Definitive empirical proof about when and why humans first began using language has floated just out of reach at the surface of linguistic sciences for centuries rarely moving beyond speculation and theory.  Noam Chomsky, visionary modern linguist, claims (basically) that humans learned speech via an evolutionary jump directly following our ability to comprehend numbers.

“The picture then, by loose analogy, is that the formation of the language faculty in humans is akin to the formation of a crystal; discrete infinity was the seed crystal in a super-saturated primate brain, on the verge of blossoming into the human mind, by physical law, once a single small, but crucial, key stone was added by evolution”.

(quoted from Wikipedia)

 Perfectly complementing its original purpose of describing information about the external materialistic world, language has long ago become a way for us to share abstract inner experiences as well. Dr. Amit Goswami Ph.D a theoretical physicist, focuses on detailing this harmony between the inner and outer versions of reality. Growing up with an Indian guru father, a houseful of disciples studying and praying resulted in an adult life filled with the examination of the material, outer world and the universal language of mathematics. Many years into a successful career Dr. Goswami realized that the world he was describing in lectures and texts was incomplete. That’s when he began focusing on the complimentary aspects of inner and outer, drawing from his intimate knowledge of Indian religious experience. Being able to share a complex perspective, thickened by both the tangible and ethereal understanding of a unique human history is perhaps the most valuable skill our species has developed thus far.

It was raining when I arrived in Galway.  The hallway should have tipped me off that this was not going to be an enjoyable experience. Its mountains of discarded belongings left only narrow footholds on some stairs and their visible disintegration attested to the age the present condition (I will not mention the smell in an effort to further engage your attention). Regardless, I continued on almost defending the pile of objects that had also slowly multiplied and now hung from every possible strap of my heavy pack. Stepping around the mountainous refuse acting nearly as trail markers I located my bed on the third floor down a dark passage in the corner of a tiny room among many packed full of wooden bunks. I relieved myself of my pack and looked around as I stretched my arms skyward. The beds were more alike to personal shrines than they were to places for sleeping a few nights. My suspicion confirmed as an occupant of a neighboring bunk, quickly into our brief conversation proudly explained she had been living in her particular bed for the past 6 months. With 75,000 inhabitants Galway attracts a constant influx of live musicians looking to perform in one of its many pubs and along with them the required bohemian audience. I saw a traditional group perform that night in a nearby pub and after surviving the sparking electrical wires in the shower, the next morning I headed for the northern coastline.

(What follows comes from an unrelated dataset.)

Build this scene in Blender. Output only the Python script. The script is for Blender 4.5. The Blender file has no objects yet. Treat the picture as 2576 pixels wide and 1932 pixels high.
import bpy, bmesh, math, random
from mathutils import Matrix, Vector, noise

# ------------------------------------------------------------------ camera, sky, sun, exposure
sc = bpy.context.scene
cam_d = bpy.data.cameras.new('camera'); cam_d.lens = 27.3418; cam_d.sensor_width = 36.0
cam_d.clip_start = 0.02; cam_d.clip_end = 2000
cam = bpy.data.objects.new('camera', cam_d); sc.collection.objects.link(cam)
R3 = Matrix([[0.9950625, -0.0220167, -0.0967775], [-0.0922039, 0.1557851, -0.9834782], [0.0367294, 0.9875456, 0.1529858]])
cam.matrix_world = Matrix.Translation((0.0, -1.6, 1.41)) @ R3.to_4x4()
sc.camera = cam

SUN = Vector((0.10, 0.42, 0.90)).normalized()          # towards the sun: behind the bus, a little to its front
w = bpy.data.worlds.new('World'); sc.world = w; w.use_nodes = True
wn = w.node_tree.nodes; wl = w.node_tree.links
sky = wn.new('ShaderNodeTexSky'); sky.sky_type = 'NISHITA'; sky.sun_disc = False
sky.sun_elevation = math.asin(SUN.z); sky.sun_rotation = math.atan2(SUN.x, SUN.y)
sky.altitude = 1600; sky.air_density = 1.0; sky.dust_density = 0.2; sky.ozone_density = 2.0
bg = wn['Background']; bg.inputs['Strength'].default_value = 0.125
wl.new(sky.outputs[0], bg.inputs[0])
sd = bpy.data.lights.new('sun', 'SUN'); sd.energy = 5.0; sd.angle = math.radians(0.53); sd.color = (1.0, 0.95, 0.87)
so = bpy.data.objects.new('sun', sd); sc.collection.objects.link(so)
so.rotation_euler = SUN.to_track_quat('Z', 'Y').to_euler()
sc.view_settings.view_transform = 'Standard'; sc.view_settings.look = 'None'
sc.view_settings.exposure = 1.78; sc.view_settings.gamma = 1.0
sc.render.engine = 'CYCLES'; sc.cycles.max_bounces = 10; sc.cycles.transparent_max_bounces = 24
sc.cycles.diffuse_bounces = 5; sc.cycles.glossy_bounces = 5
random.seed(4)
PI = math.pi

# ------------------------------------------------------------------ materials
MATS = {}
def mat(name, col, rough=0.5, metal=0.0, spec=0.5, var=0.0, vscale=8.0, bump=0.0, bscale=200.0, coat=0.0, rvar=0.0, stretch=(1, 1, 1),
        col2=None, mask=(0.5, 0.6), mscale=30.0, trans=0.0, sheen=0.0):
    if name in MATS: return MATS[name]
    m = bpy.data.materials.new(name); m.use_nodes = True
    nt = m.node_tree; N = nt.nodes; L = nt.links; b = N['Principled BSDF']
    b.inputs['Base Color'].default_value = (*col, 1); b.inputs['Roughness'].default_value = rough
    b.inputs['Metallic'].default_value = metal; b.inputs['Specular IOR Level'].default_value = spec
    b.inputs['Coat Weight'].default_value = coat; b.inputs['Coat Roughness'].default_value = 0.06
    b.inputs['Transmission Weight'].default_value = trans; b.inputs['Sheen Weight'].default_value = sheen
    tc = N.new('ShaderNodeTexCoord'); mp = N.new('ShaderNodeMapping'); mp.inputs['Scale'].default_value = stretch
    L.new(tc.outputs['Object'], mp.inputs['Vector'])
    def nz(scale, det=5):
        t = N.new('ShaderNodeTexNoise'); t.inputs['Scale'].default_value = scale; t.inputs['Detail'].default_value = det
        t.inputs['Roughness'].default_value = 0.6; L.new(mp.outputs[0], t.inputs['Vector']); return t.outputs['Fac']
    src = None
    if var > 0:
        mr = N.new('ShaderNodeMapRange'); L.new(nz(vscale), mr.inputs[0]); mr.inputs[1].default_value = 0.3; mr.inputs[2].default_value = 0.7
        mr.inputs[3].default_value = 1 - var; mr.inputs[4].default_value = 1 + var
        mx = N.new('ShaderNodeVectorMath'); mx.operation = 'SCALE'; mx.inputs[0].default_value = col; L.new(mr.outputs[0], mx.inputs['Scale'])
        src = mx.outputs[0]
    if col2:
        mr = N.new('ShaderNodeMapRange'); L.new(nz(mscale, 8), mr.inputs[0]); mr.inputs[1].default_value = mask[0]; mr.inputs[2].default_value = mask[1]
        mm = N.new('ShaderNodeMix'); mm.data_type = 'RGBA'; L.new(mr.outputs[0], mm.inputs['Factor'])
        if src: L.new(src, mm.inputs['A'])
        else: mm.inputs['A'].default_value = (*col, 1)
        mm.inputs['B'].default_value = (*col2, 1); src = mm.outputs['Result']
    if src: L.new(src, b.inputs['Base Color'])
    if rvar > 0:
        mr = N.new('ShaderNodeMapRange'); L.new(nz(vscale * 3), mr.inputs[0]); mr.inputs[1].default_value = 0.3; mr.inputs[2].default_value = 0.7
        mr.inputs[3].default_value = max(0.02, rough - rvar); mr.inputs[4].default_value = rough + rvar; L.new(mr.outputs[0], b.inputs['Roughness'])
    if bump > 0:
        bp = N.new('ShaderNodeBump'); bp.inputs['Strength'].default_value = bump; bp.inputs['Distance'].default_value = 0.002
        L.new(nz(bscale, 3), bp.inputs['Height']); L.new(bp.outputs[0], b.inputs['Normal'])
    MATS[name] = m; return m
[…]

Glencolumbkille is a tiny coastal town near some of the most bracing seascapes in the country- the union of rock and sea exploding with each wave and sending the resulting white foam high above the cliff’s edge. It is also one of the last areas in Ireland that maintains daily use of Irish Gaelic, the native language of the island. After centuries of clashing and mixing with the British and with official policy instated by the monarchy during its occupation, the overwhelming majority of Irish now speak English. But it wasn’t always so and there still exist populations scattered around the country that work to continue to teach their children and grandchildren the original mother tongue. In welcome contrast to Galway, the accommodation I sought out in Glencolumbkille was perched on a lonely cliff embraced by fog and with the forceful ocean air splattering mists against its windows as they faced defiantly out to sea.

The hotel offered simple private rooms nestled into hallways crawling with all kinds of plants. As one of the only guests I was afforded an exceptionally long hot shower and slept deeply, dreaming of swimming in whirlpools of Prussian blue and cerulean arcs leaping from the silent depths. I consulted local maps over a steaming breakfast which I ate slowly in between long daydreams gazing out toward the horizon. The edge of the world must have felt like this to early explorers I concluded and with this spirit began my day hiking around the neighboring cliffs and hillside. I followed unmarked gravel paths, passing small country homes, a school where I could hear students learning Irish Gaelic and the ruins of generations of builders. The wind was strong, it was the kind that quieted everything else – my thoughts only noise that I quickly dispensed with. In this way the landscape demanded wholeness – outer awareness of balance and direction coupled with a deep inner resonance of energy and presence. I spent several days of ecstatic solitude, enjoying the unusual feeling of completeness. In places and at times amid the lush and lonely hillsides giving way to the rocky cliffs at their edge and with the sunlight spiraling earthward through the dense layers of clouds, the importance of an indigenous set of adjectives was inescapable.